Not necessarily true. If you have a particular bitstream that approximates a waveform, and you use a fourier transform to generate an approximation with sufficient accuracy that it reproduces the same bitstream, you have something lossless.

Also, even if you don't go that far, many lossless algorithms operate by first providing an approximation and then including the (usually small) deltas between the approximation and the actual bitstream.

The Fourier transform itself is an exact mathematical transformation with an exact inverse transform. There's nothing lossy about it.

Mathematically, you are correct. Practically you are not if you consider the transform source.

What do you mean? If the original source is analog and sampled below its Nyquist rate in the analog-to-digital conversion, the process is indeed irreversible. But that all happens before any transforms from the time domain to the frequency domain are in play, so it's a separate issue.

Beyond that, discrete Fourier and cosine transforms as usually implemented are not fully reversible because of loss in precision.
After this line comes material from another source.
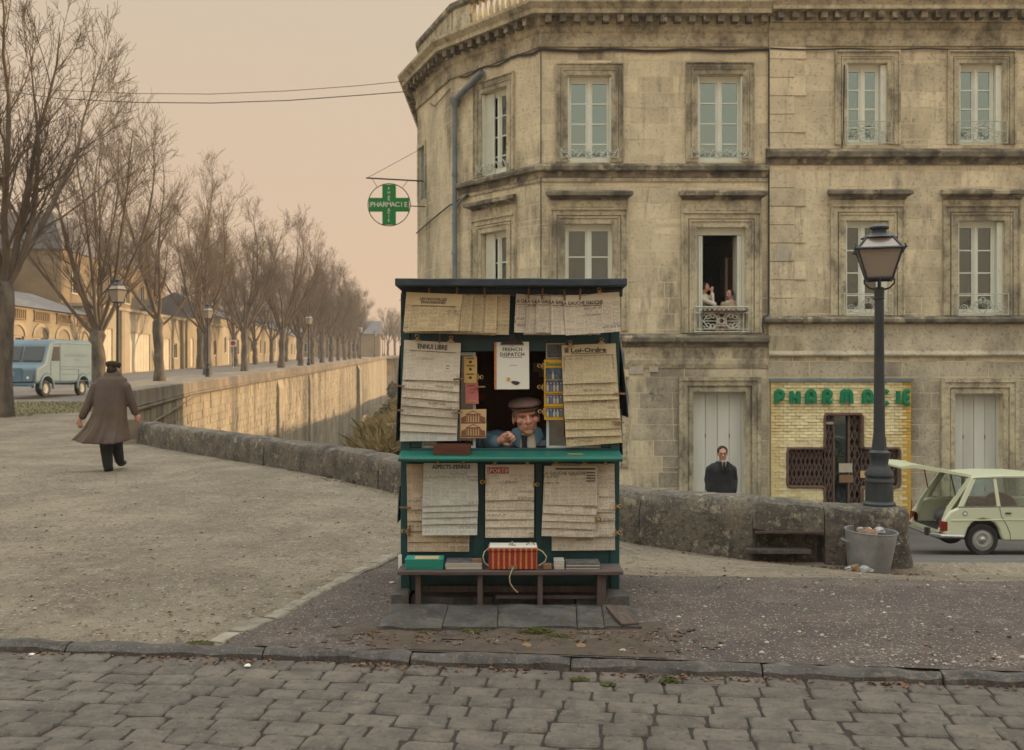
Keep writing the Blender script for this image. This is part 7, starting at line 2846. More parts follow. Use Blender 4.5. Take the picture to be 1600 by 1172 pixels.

A colleague of mine blogged about the issue in the context of Haar transforms a few years ago: http://cbloomrants.blogspot.com/2008/09/09-08-08-1.html. By decomposing an orthogonal transform into shears as explained by Charles, you can design reversible fixed-precision variants of the DCT like binDCT: http://citeseerx.ist.psu.edu/viewdoc/summary?doi=10.1.1.41.8...

Sorry it is a separate issue - I should have been more clear.

The original point the OP made was a bad example. Unfortunately I made a poor attempt at explaining that.